NAICU Washington Update

Your Vote Your Voice and National Voter Registration Month

September 02, 2010

NAICU is proud to announce the return of Your Vote, Your Voice - a voter education, registration and get-out-the -vote project supported by the Washington Higher Education Secretariat in every federal election since 1996.

The 2010 version will consist of a brochure listing state-by-state details on voter registration, an overview of the legal requirements for colleges and universities to make voter registration forms available to their students, and a list of useful resources for voter education and participation.  All presidents of non-profit colleges and universities, public and private, will receive a copy of the brochure in the coming weeks.

In addition, Your Vote, Your Vote will once again feature a Web-based "Project Organizing Handbook" and a website with frequent updates and highlights of campus activities.  (The new site will go live in early September.)

Under the 1998 reauthorization of the Higher Education Act, colleges and universities were required to distribute hard copies of in-state voter registration forms to students prior to their state's voter registration deadline. However, NAICU led an effort during the 2008 HEA reauthorization to amend this requirement to clarify that e-mail messages with links to the state forms are acceptable.  (The messages must, however, be devoted exclusively to voter registration.)

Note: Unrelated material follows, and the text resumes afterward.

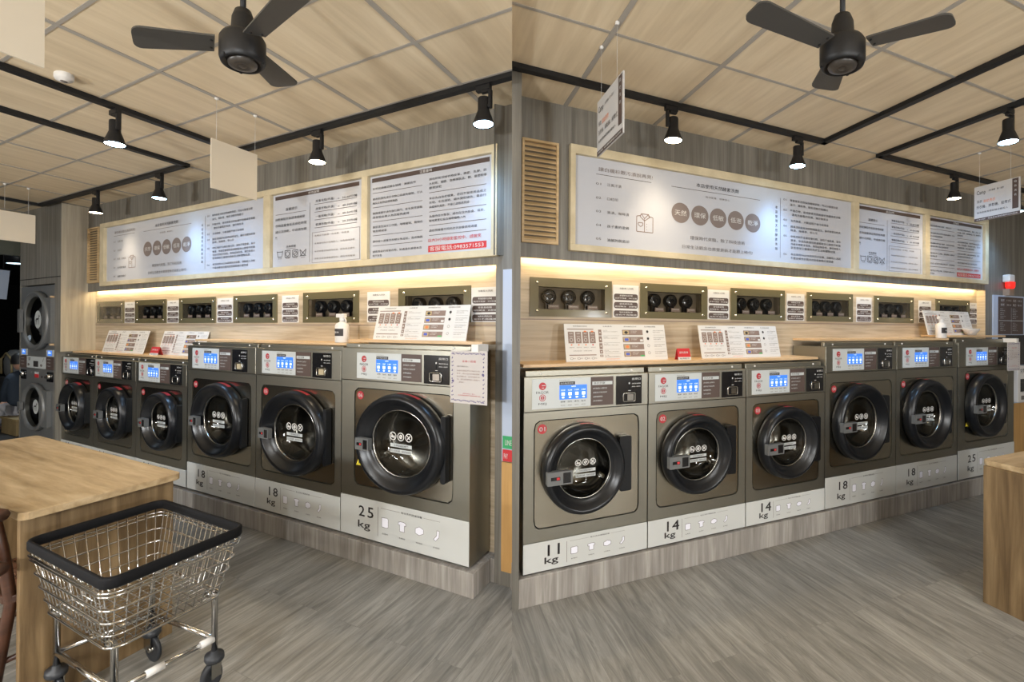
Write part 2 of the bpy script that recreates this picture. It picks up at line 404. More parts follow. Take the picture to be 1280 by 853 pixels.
# ------------------------------------------------------------------ board artwork, fractions of each board
def frac(room, y, bx0, bx1, bz0, bz1, zx, zy, sc):
    def g(x, yy):
        X, Z = room.onY(zx+x*sc, zy+yy*sc, y); return ((X-bx0)/(bx1-bx0), (Z-bz0)/(bz1-bz0))
    return g
def rb(px): return R.onY(px, 250, RW-.012)[0]
def lb(px): return L.onY(px, 250, LW-.012)[0]
RB1, RB2, RB3 = (rb(718), rb(1064)), (rb(1071), rb(1153.5)), (rb(1159.5), rb(1228.5))
RBZ = (2.005, 2.6)
LB1, LB2, LB3 = (lb(134), lb(333)), (lb(341.5), lb(455)), (lb(462.5), lb(616.5))
LBZ = (1.972, 2.54)
RBZ = (H+(R.onY(718, 306, RW-.012)[1]-H), R.onY(718, 193, RW-.012)[1])
A = []   # board one artwork: (kind, args)
g1 = frac(R, RW-.012, *RB1, *RBZ, 700, 190, .1641); g2 = frac(R, RW-.012, *RB1, *RBZ, 860, 210, .1641)
def row(g, x0, y0, x1, h, s, col, gr=None):
    a = g(x0, y0); b = (gr or g)(x1, y0)[0]; t = g(x0, y0-h/2)[1]-g(x0, y0+h/2)[1]; return ('t', a[0], b, a[1], t, s, col)
def hline(g, x0, y0, x1, col, gr=None): a = g(x0, y0); return ('l', a[0], (gr or g)(x1, y0)[0], a[1], col)
A.append(row(g1, 293, 130, 705, 32, '讓白襯衫跟污漬說再見!', taupe)); A.append(hline(g1, 275, 168, 695, greyink))
for i, (y, s, xr) in enumerate(((240, '泛黃汗漬', 467), (347, '口紅印', 440), (450, '果漬、咖啡漬', 525), (555, '孩子畫的塗鴉', 525), (660, '油膩的蔬菜印', 525))):
    A.append(row(g1, 273, y, 312, 17, '0%d' % (i+1), greyink)); A.append(row(g1, 358, y+11, xr, 23, s, ink if i > 2 else greyink))
A.append(row(g2, 62, 130, 385, 32, '本店使用天然酵素洗劑', ink)); A.append(hline(g1, 848, 262, 548, greyink, g2))
A.append(row(g2, 132, 222, 318, 15, '洗淨能量　低敏安心', greyink))
CIR = [g1(918, 465), g2(90, 364), g2(229, 384), g2(364, 402), g2(492, 421)]
RV = (g1(918, 389)[1]-g1(918, 543)[1])/2; RU = (g1(987, 465)[0]-g1(850, 465)[0])/2
for c, s in zip(CIR, ('天然', '環保', '低敏', '低泡', '乾淨')): A.append(('c', c[0], c[1], RU, RV, s))
A.append(row(g2, 15, 532, 432, 30, '環保時代來臨，除了科技技術', greyink)); A.append(row(g1, 930, 720, 490, 28, '日常生活觀念也需要更新才能跟上時代!', greyink, g2))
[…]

The National Association of Secretaries of State, representing chief state election officials, has asked NAICU, through our support of Your Vote, Your Voice to help promote September 2010 as National Voter Registration Month.  Campus activities in support of voter education, registration, and civic engagement complement the goal of National Voter Registration Month, which is to make voters aware of registration deadlines and requirements, as well as to assist potential voters through the registration process.

The midterm federal elections are often considered humdrum affairs in non-presidential election years. This fall, however, promises to be a major exception, and campuses will be abuzz come Election Day, Tuesday, November 2.